Why did nobody prove undecidability by the “too many problems” argument?

Question

To the best of my knowledge, the two major breakthroughs in regarding negative results in computation/recursion theory came in 1936 by Church and Turing. They both prove that some variant of the Halting problem was undecidable.

However, a very simple proof of the statement "There is an undecidable problem" already existed at that time, namely the fact that there are simply too many problems and too few algorithms.

Assuming that any algorithm has a finite description, and that they take natural numbers as input, we are trying to make a bijection between the natural numbers $\mathbb{N}$ and its powerset $2^{\mathbb{N}}$.

Adopting Cantor's diagonal argument to Machines, we can observe that if $\mathcal{M} = \{M_i \mid i \in \mathbb{N}\}$ is the set of machines, and for every machine $M \in \mathcal{M}$, that $M(n)$ is either yes (halts) or no (does not halt), for $n \in \mathbb{N}$.

Then we can construct the set $$U = \{i \in \mathbb{N} \mid M_i(i) \text{ is no} \}$$ like Cantor would, and pick the $i$ s.t. the domain of $M_i$ is $U$, and ask whether $i \in U$, in both cases reaching a contradiction.

Question: Why wasn't this discovered between 1875/90 and 1935? (Or was it?)

Answer 1

Why wasn't this discovered between 1875/90 and 1935? (Or was it?)

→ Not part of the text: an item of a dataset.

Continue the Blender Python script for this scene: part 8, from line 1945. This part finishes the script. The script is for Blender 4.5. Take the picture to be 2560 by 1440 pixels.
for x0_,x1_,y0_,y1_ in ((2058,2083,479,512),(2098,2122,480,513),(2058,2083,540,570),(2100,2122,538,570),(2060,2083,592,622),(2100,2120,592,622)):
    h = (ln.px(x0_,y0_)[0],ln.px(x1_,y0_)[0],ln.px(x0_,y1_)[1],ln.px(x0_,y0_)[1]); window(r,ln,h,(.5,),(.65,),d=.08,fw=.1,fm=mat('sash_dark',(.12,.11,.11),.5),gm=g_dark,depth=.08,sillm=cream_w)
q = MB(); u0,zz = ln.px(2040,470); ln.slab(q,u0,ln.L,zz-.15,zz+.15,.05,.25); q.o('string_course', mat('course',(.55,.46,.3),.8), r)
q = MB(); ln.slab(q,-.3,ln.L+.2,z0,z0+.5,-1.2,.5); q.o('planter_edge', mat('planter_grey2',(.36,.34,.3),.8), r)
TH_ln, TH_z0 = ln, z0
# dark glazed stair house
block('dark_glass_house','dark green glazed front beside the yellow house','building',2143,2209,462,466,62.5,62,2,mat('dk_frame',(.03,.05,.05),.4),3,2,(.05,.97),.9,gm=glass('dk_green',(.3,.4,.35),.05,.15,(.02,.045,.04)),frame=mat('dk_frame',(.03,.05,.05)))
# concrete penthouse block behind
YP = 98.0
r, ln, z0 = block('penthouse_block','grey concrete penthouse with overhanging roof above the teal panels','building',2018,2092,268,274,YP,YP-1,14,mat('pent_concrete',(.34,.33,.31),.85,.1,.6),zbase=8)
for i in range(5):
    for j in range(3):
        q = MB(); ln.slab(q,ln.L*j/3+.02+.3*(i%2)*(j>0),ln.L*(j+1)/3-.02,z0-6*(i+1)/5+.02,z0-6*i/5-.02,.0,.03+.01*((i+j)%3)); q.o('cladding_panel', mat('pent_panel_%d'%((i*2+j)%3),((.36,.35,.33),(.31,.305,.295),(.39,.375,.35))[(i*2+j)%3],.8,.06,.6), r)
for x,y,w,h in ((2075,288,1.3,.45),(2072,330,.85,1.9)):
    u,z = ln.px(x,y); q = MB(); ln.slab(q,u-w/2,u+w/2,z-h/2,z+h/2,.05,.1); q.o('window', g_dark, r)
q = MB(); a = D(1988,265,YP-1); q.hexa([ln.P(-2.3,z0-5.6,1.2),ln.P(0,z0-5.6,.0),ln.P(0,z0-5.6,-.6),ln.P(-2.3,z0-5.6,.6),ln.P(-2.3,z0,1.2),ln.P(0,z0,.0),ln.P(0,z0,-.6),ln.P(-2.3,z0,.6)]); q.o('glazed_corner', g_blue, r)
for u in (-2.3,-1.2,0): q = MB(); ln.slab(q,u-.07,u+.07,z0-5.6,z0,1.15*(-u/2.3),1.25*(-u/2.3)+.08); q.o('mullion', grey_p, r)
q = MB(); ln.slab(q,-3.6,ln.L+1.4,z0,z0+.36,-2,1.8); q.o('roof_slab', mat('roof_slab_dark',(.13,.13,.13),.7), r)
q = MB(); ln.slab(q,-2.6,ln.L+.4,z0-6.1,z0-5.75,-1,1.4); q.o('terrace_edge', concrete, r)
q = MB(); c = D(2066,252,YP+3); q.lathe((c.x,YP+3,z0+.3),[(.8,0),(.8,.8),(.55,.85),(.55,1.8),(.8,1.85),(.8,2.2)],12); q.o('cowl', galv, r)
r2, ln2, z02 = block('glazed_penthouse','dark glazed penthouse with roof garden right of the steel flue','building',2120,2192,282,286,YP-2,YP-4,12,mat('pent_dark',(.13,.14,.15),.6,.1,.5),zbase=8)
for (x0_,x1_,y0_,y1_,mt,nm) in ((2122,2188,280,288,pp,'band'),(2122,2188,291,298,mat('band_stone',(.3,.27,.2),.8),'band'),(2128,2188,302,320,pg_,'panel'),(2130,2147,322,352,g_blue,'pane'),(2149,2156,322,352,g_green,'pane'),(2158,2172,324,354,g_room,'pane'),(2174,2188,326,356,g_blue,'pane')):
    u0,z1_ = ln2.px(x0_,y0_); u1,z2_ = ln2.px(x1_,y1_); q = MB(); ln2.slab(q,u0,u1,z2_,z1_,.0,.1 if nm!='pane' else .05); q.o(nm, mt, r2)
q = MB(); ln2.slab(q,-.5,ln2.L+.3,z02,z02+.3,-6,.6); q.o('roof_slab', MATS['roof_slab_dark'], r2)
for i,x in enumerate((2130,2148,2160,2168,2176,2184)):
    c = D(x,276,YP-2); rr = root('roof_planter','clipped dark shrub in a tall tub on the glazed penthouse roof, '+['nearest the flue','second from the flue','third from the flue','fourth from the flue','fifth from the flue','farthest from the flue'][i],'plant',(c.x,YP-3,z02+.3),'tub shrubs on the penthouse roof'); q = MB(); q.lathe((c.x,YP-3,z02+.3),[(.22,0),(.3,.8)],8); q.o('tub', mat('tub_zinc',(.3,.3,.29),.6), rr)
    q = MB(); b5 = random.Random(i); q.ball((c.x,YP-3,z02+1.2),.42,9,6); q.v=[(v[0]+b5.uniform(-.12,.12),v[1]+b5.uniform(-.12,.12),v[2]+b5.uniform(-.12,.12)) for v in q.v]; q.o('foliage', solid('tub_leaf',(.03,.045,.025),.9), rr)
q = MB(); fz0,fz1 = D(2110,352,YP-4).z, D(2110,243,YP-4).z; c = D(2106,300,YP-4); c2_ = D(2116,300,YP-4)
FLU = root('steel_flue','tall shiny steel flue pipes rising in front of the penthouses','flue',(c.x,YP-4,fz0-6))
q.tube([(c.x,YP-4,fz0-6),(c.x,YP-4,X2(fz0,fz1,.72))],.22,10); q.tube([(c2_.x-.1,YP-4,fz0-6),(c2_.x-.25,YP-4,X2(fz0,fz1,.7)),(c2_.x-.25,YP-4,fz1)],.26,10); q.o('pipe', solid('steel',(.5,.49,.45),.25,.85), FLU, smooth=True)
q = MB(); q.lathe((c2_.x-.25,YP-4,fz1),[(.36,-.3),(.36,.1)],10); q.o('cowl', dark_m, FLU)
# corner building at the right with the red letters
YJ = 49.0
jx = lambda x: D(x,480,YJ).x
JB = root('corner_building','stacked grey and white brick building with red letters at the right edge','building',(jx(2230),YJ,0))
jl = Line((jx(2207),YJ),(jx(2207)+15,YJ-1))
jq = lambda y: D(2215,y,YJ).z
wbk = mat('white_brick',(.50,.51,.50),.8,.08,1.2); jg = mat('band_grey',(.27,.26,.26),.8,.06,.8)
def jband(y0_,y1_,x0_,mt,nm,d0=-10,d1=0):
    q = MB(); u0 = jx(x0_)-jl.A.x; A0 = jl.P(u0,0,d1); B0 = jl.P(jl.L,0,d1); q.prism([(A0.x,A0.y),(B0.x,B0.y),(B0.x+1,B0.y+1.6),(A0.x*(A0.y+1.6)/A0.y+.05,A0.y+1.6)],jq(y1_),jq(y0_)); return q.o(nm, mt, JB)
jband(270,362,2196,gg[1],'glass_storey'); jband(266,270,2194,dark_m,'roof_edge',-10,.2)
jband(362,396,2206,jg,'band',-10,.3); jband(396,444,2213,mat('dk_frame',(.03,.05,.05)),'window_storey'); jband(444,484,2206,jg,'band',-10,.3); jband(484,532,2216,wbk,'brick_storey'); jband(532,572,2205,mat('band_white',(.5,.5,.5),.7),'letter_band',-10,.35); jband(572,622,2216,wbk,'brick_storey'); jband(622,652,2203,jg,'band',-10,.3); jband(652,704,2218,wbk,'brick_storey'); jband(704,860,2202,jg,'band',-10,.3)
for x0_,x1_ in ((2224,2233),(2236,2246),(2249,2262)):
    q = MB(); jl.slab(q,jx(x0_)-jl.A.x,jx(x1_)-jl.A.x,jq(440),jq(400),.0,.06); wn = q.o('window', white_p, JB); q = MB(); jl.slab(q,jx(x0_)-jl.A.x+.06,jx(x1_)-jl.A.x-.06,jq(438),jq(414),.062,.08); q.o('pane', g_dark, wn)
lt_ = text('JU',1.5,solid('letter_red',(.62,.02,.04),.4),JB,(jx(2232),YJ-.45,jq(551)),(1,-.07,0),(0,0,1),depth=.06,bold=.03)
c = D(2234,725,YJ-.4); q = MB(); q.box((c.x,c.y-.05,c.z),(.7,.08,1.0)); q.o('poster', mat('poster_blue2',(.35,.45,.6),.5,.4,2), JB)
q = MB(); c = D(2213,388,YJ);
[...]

The argument you sketch could not be discovered until one had a sufficiently formalized understanding of what "a recipe for computation" even means to be able to argue that there are countably many of them.

Such an understanding had been brewing slowly in the first decades of the 1900s, fueled mostly by foundational considerations -- but it doesn't really seem to have been until the 1920s that people began to seriously consider that perhaps they shouldn't be thinking in terms of "what is the way to do such-and-such?" but in terms of "is there any possible way to do such-and-such?" And before the latter question gets asked there is no real interest in getting all pedantic about what counts or doesn't count as "a way".

Answer 2

This is similar to Rene Schipperus's answer, but instead of working with recursive enumerability, I'll use your notion of "finite description". You say that every algorithm must have a finite description, and I agree. But I'd also say that a problem must have a finite description. A random, indescribable set of natural numbers should not be considered a problem, because it can't be "asked".

The essential point of undecidability theorems is not the triviality that some subsets of $\mathbb N$ have no decision procedure, but that some definable subsets of $\mathbb N$ have no decision procedure. (Rene's answer concerns the stronger result that the subsets in question can be taken to be not only definable but recursively enumerable.)

Answer 3

There are not too many problems. So yes there are continuum many subsets of $\mathbb{N}$, but there are only $\aleph_0$ many recursively enumerable subsets. The undecidibility theorem, if you wish to so call it, is that there are non-recursive, recursively enumerable sets. For example a Turing machine a finiteset of instructions. There are only $\aleph_0$ many of them.